Other works authored by Salvatore include: Vito Marcantonio: The People’s Politician; An Album of the Italian American; The Ethnic Dimension in American Society; The Immigrants Speak: The Italian Americans Tell Their Story; New York at Mid-Century: The Impellitteri Years; Long Island Italians; Hollywood’s Italians: From Periphery to Prominenti; The Great Earthquake: America Comes to Messina’s Rescue; and The Office of Strategic Services and Italian Americans.

In 2015, Salvatore visited Sicily and returned to his parent’s hometown of Pioppo, a small town outside of Palermo, where he met his first cousins who still lived there.

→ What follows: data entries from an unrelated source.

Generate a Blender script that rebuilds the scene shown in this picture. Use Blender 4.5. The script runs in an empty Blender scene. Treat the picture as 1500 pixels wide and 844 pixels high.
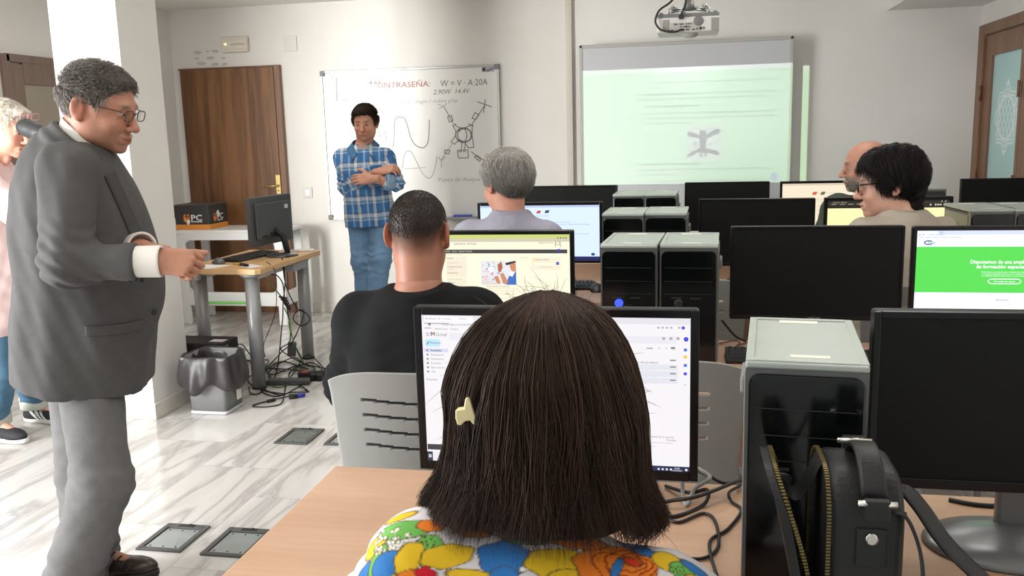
import bpy, bmesh, math, random
import numpy as np
from mathutils import Vector, Matrix
random.seed(7); np.random.seed(7)
SC = bpy.context.scene
COL = SC.collection
PI = math.pi
def V3(*a): return np.array(a, float)
# ------------------------------------------------------------------ camera model: pixels of the photograph -> points of the room
F_PX = 1300.0
YAW, PITCH, ROLL = (math.radians(a) for a in (11.14, 9.856, -1.51))
CAM = V3(0, 0, 1.43)
FW = V3(-math.sin(YAW)*math.cos(PITCH), math.cos(YAW)*math.cos(PITCH), -math.sin(PITCH))
_r0 = V3(math.cos(YAW), math.sin(YAW), 0); _u0 = np.cross(_r0, FW)
RT = math.cos(ROLL)*_r0 + math.sin(ROLL)*_u0
UP = -math.sin(ROLL)*_r0 + math.cos(ROLL)*_u0
def ray(x, y): return (x-750)/F_PX*RT - (y-422)/F_PX*UP + FW
def atY(x, y, Y): d = ray(x, y); return CAM + d*(Y/d[1])
def atX(x, y, X): d = ray(x, y); return CAM + d*(X/d[0])
def atZ(x, y, Z): d = ray(x, y); return CAM + d*((Z-CAM[2])/d[2])
# ------------------------------------------------------------------ materials
MATS = {}
def lin(c):
    c = c/255.0
    return c/12.92 if c <= 0.04045 else ((c+0.055)/1.055)**2.4
def rgb(r, g, b): return (lin(r), lin(g), lin(b), 1.0)
def mat(name, col=(200, 200, 200), rough=0.5, metal=0.0, spec=0.5, var=0.0, vscale=8.0, stretch=(1, 1, 1), bump=0.0, bscale=60.0, coat=0.0, col2=None, attr=None, trans=0.0, sheen=0.0, alpha=1.0, vdetail=4.0):
    if name in MATS: return MATS[name]
    m = bpy.data.materials.new(name); m.use_nodes = True
    nt = m.node_tree; N = nt.nodes; L = nt.links
    b = N['Principled BSDF']
    c = rgb(*col)
    b.inputs['Base Color'].default_value = c
    b.inputs['Roughness'].default_value = rough
    b.inputs['Metallic'].default_value = metal
    b.inputs['Specular IOR Level'].default_value = spec
    b.inputs['Coat Weight'].default_value = coat
    b.inputs['Transmission Weight'].default_value = trans
    b.inputs['Sheen Weight'].default_value = sheen
    b.inputs['Alpha'].default_value = alpha
    tc = N.new('ShaderNodeTexCoord')
    mp = N.new('ShaderNodeMapping'); mp.inputs['Scale'].default_value = stretch
    L.new(tc.outputs['Object'], mp.inputs['Vector'])
    src = None
    if attr:
        a = N.new('ShaderNodeAttribute'); a.attribute_name = attr; src = a.outputs['Color']
    if var > 0 or col2:
        no = N.new('ShaderNodeTexNoise'); no.inputs['Scale'].default_value = vscale; no.inputs['Detail'].default_value = vdetail
        L.new(mp.outputs[0], no.inputs['Vector'])
        mr = N.new('ShaderNodeMapRange'); mr.inputs['From Min'].default_value = 0.3; mr.inputs['From Max'].default_value = 0.7
        L.new(no.outputs['Fac'], mr.inputs['Value'])
        mx = N.new('ShaderNodeMix'); mx.data_type = 'RGBA'
        if col2: c2 = rgb(*col2)
        else: c2 = tuple(v*(1-var) for v in c[:3])+(1,)
        if src:
            mx.blend_type = 'MULTIPLY'; mx.inputs[0].default_value = 1
            mr.inputs['To Min'].default_value = 1-var; mr.inputs['To Max'].default_value = 1+var*0.3
            L.new(src, mx.inputs[6]); L.new(mr.outputs[0], mx.inputs[7])
        else:
            L.new(mr.outputs[0], mx.inputs[0]); mx.inputs[6].default_value = c; mx.inputs[7].default_value = c2
        src = mx.outputs[2]
    if src: L.new(src, b.inputs['Base Color'])
    if bump > 0:
        nb = N.new('ShaderNodeTexNoise'); nb.inputs['Scale'].default_value = bscale; nb.inputs['Detail'].default_value = 3
        L.new(mp.outputs[0], nb.inputs['Vector'])
        bp = N.new('ShaderNodeBump'); bp.inputs['Strength'].default_value = bump; bp.inputs['Distance'].default_value = 0.002
        L.new(nb.outputs['Fac'], bp.inputs['Height']); L.new(bp.outputs[0], b.inputs['Normal'])
    MATS[name] = m
    return m
SCREEN_GAIN = 0.98
def emat(col, k=1.0):
    """a lit pixel colour of a computer screen"""
    name = 'screen_%d_%d_%d_%d' % (*[int(v) for v in col], int(k*100))
    if name in MATS: return MATS[name]
    m = bpy.data.materials.new(name); m.use_nodes = True
    b = m.node_tree.nodes['Principled BSDF']
    b.inputs['Base Color'].default_value = (0.01, 0.01, 0.01, 1); b.inputs['Roughness'].default_value = 0.35
    b.inputs['Specular IOR Level'].default_value = 0.25
    b.inputs['Emission Color'].default_value = rgb(*col); b.inputs['Emission Strength'].default_value = SCREEN_GAIN*k
    MATS[name] = m
    return m
# ------------------------------------------------------------------ mesh builder
class MB:
    def __init__(s): s.bm = bmesh.new(); s.mi = 0
    def _xf(s, vs, M):
        if M is not None: bmesh.ops.transform(s.bm, matrix=M, verts=vs)
    def box(s, c, size, rot=None, bev=0.0, seg=2, mi=None, taper=None):
        r = bmesh.ops.create_cube(s.bm, size=1.0); vs = r['verts']
        for v in vs:
            v.co.x *= size[0]; v.co.y *= size[1]; v.co.z *= size[2]
        if taper:
            for v in vs:
                if v.co.z > 0: v.co.x *= taper[0]; v.co.y *= taper[1]
        fs = list({f for v in vs for f in v.link_faces})
        if bev > 0:
            es = list({e for v in vs for e in v.link_edges})
            rr = bmesh.ops.bevel(s.bm, geom=es, offset=bev, segments=seg, profile=0.5, affect='EDGES')
            vs = list({v for f in rr['faces'] for v in f.verts} | {v for f in fs if f.is_valid for v in f.verts})
            fs = list({f for v in vs for f in v.link_faces})
        M = Matrix.Translation(Vector(c))
        if rot is not None: M = M @ (rot if isinstance(rot, Matrix) else Matrix.Rotation(rot, 4, 'Z'))
        s._xf(vs, M)
        for f in fs: f.material_index = s.mi if mi is None else mi
        return vs
    def tube(s, pts, r, n=8, mi=None, cap=True, flat=None, up=None):
        """swept tube; r a number or list; flat=(a,b) makes a strap section"""
        pts = [Vector(p) for p in pts]; k = len(pts)
        rs = r if hasattr(r, '__len__') else [r]*k
        rings = []; prev = None
        for i, p in enumerate(pts):
            t = (pts[min(i+1, k-1)]-pts[max(i-1, 0)])
            t = t.normalized() if t.length > 1e-9 else Vector((0, 0, 1))
            if prev is None:
                a = Vector(up) if up is not None else (Vector((0, 0, 1)) if abs(t.z) < 0.9 else Vector((1, 0, 0)))
                x = (a - t*a.dot(t)).normalized()
            else:
                x = prev - t*prev.dot(t)
                x = x.normalized() if x.length > 1e-6 else prev
            prev = x; y = t.cross(x)
            ring = []
            for j in range(n):
                a = 2*PI*j/n
                if flat:
                    ca, sa = math.cos(a+PI/n), math.sin(a+PI/n)
                    q = p + x*(flat[0]*math.copysign(abs(ca)**0.35, ca)) + y*(flat[1]*math.copysign(abs(sa)**0.35, sa))
                else: q = p + (x*math.cos(a)+y*math.sin(a))*rs[i]
                ring.append(s.bm.verts.new(q))
            rings.append(ring)
        fs = []
        for a, b in zip(rings, rings[1:]):
            for j in range(n): fs.append(s.bm.faces.new((a[j], a[(j+1) % n], b[(j+1) % n], b[j])))
        if cap: fs.append(s.bm.faces.new(rings[0][::-1])); fs.append(s.bm.faces.new(rings[-1]))
        for f in fs: f.material_index = s.mi if mi is None else mi; f.smooth = True
        return [v for r_ in rings for v in r_]
    def cyl(s, c, r, h, axis='Z', n=24, mi=None, r2=None):
        c = Vector(c); d = {'X': Vector((1, 0, 0)), 'Y': Vector((0, 1, 0)), 'Z': Vector((0, 0, 1))}[axis]
        return s.tube([c-d*h/2, c+d*h/2], [r, r if r2 is None else r2], n, mi)
    def lathe(s, prof, c=(0, 0, 0), n=28, mi=None, sy=1.0, M=None):
        rings = []; c = Vector(c)
        for r, z in prof:
            rings.append([s.bm.verts.new(c+Vector((r*math.cos(2*PI*j/n), r*sy*math.sin(2*PI*j/n), z))) for j in range(n)])
        fs = []
        for a, b in zip(rings, rings[1:]):
            for j in range(n): fs.append(s.bm.faces.new((a[j], a[(j+1) % n], b[(j+1) % n], b[j])))
        if prof[0][0] > 1e-5: fs.append(s.bm.faces.new(rings[0][::-1]))
        if prof[-1][0] > 1e-5: fs.append(s.bm.faces.new(rings[-1]))
        for f in fs: f.material_index = s.mi if mi is None else mi; f.smooth = True
        vs = [v for r_ in rings for v in r_]
        s._xf(vs, M); return vs
    def prism(s, poly, d0, d1, axis='Y', mi=None, M=None):
        """extrude a 2D outline along an axis. axis Y: outline in XZ; X: outline in YZ; Z: outline in XY"""
        def P(p, d): return {'Y': (p[0], d, p[1]), 'X': (d, p[0], p[1]), 'Z': (p[0], p[1], d)}[axis]
        a = [s.bm.verts.new(P(p, d0)) for p in poly]; b = [s.bm.verts.new(P(p, d1)) for p in poly]; n = len(poly)
        fs = [s.bm.faces.new(a), s.bm.faces.new(b[::-1])]
        for j in range(n): fs.append(s.bm.faces.new((a[j], b[j], b[(j+1) % n], a[(j+1) % n])))
        for f in fs: f.material_index = s.mi if mi is None else mi
        s._xf(a+b, M); return a+b
    def face(s, pts, mi=None):
        f = s.bm.faces.new([s.bm.verts.new(p) for p in pts]); f.material_index = s.mi if mi is None else mi; return f
    def grid(s, fn, nu, nv, mi=None, skip=None):
        g = [[s.bm.verts.new(fn(i/nu, j/nv)) for j in range(nv+1)] for i in range(nu+1)]
        for i in range(nu):
            for j in range(nv):
                if skip and skip((i+.5)/nu, (j+.5)/nv): continue
                f = s.bm.faces.new((g[i][j], g[i+1][j], g[i+1][j+1], g[i][j+1])); f.material_index = s.mi if mi is None else mi; f.smooth = True
        return g
    def build(s, name, mats, parent=None, loc=None, smooth=None, fixn=True):
        if fixn: bmesh.ops.recalc_face_normals(s.bm, faces=s.bm.faces[:])
        me = bpy.data.meshes.new(name); s.bm.to_mesh(me); s.bm.free()
        for m in (mats if isinstance(mats, (list, tuple)) else [mats]): me.materials.append(m)
        o = bpy.data.objects.new(name, me); COL.objects.link(o)
        if parent is not None: o.parent = parent
        if loc is not None: o.location = loc
        if smooth: me.polygons.foreach_set('use_smooth', [True]*len(me.polygons))
        return o
def tag(o, label, cat, group=None, kind=None):
    o['label'] = label; o['category'] = cat
    if group: o['group'] = group
    if kind: o['kind'] = kind
    return o
def thing(name, label, cat, loc=(0, 0, 0), rz=0.0, group=None):
    o = bpy.data.objects.new(name, None); COL.objects.link(o); o.empty_display_size = 0.05
    o.location = loc; o.rotation_euler = (0, 0, rz)
    return tag(o, label, cat, group)
def struct(o): o['kind'] = 'structure'; return o
def dup(root, loc, rz, label, group=None):
    r = root.copy(); COL.objects.link(r); r.location = loc; r.rotation_euler = (0, 0, rz); r['label'] = label
    if group: r['group'] = group
    for ch in list(root.children):
        c = ch.copy(); COL.objects.link(c); c.parent = r
        for g in list(ch.children):
            d = g.copy(); COL.objects.link(d); d.parent = c
    return r
def smoothpath(pts, n=8):
    P = [Vector(p) for p in pts]; out = []
    for i in range(len(P)-1):
        p0 = P[max(i-1, 0)]; p1 = P[i]; p2 = P[i+1]; p3 = P[min(i+2, len(P)-1)]
        for j in range(n):
            t = j/n
            out.append(0.5*((2*p1)+(p2-p0)*t+(2*p0-5*p1+4*p2-p3)*t*t+(3*p1-p0-3*p2+p3)*t**3))
    out.append(P[-1]); return out
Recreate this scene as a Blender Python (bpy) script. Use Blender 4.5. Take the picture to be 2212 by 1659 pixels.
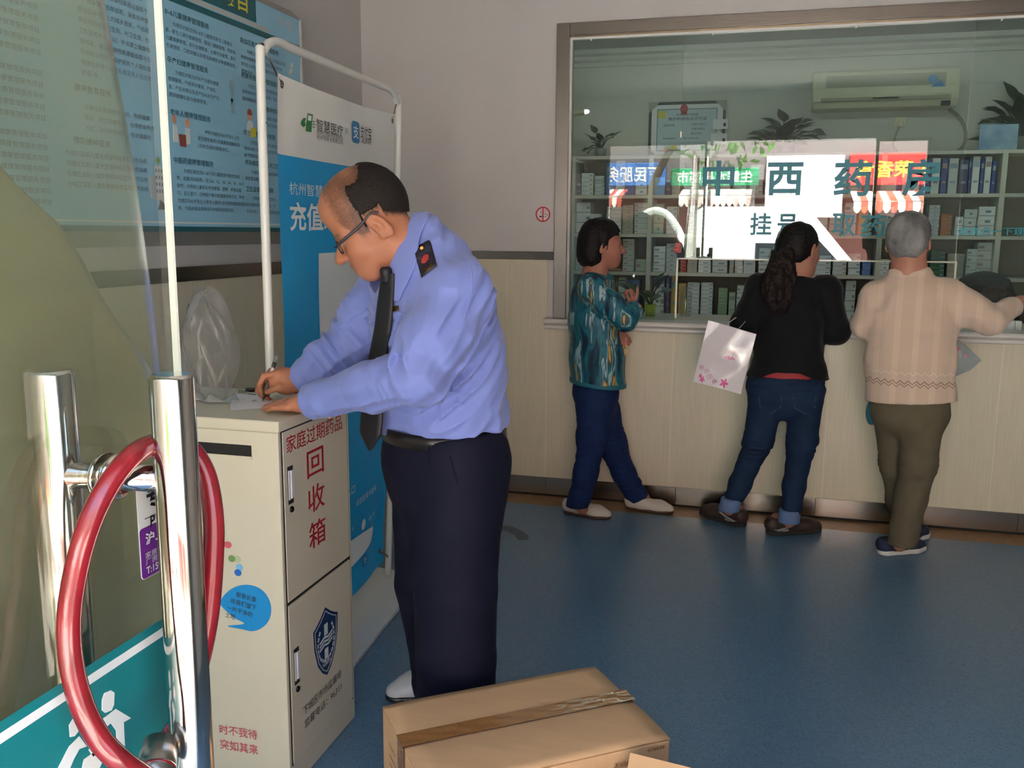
import bpy, bmesh, math, random
import numpy as np
from mathutils import Vector, Matrix, Euler

S = bpy.context.scene
COL = S.collection
for o in list(bpy.data.objects):
    bpy.data.objects.remove(o)

# ------------------------------------------------------------------ camera
F_PX, CAM_H = 1983.93, 1.5
PITCH, YAW, ROLL = math.radians(9.342), math.radians(15.257), math.radians(0.356)
_f = Vector((-math.sin(YAW) * math.cos(PITCH), math.cos(YAW) * math.cos(PITCH), -math.sin(PITCH)))
_r0 = Vector((math.cos(YAW), math.sin(YAW), 0)); _u0 = _r0.cross(_f)
_r = math.cos(ROLL) * _r0 + math.sin(ROLL) * _u0
_u = -math.sin(ROLL) * _r0 + math.cos(ROLL) * _u0
cam_d = bpy.data.cameras.new('camera'); cam = bpy.data.objects.new('camera', cam_d); COL.objects.link(cam)
cam_d.sensor_width = 36; cam_d.lens = F_PX / 2212 * 36; cam_d.clip_start = 0.02; cam_d.clip_end = 200
mw = Matrix.Identity(4)
for i in range(3):
    mw[i][0], mw[i][1], mw[i][2] = _r[i], _u[i], -_f[i]
mw[2][3] = CAM_H
cam.matrix_world = mw
S.camera = cam

# ------------------------------------------------------------------ world, sun, exposure
W = bpy.data.worlds.new('sky'); S.world = W; W.use_nodes = True
nt = W.node_tree
sky = nt.nodes.new('ShaderNodeTexSky'); sky.sky_type = 'NISHITA'; sky.sun_disc = False
sky.sun_elevation = math.radians(52); sky.sun_rotation = math.radians(10); sky.air_density = 1.5; sky.dust_density = 3.0
nt.links.new(sky.outputs[0], nt.nodes['Background'].inputs[0])
nt.nodes['Background'].inputs[1].default_value = 0.55
sun_d = bpy.data.lights.new('sun', 'SUN'); sun_d.energy = 15.0; sun_d.angle = math.radians(1.0); sun_d.color = (1.0, 0.95, 0.86)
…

He published his final book, The Office of Strategic Services and Italian Americans, in 2016. Through the end of his life, Salvatore continued to research, write, and tell the stories of his heritage.

Salvatore was a devout Catholic, loving husband, and devoted father and grandfather. He was predeceased by his parents, Giacomo and Maria, his brother, Joseph, and his sister, Madeline. He is survived by his wife of 67 years, Juliana Heath; his children Francis (Paulette), Mary (Peter), John (Francesca), and Christine (John); and his grandchildren Stephanie (Jorge), Maria Teresa, Giuliana, Caroline, Michael, Paul, Francis, Nicholas, Talia, Gianna, Tyler, Joseph and Brooke.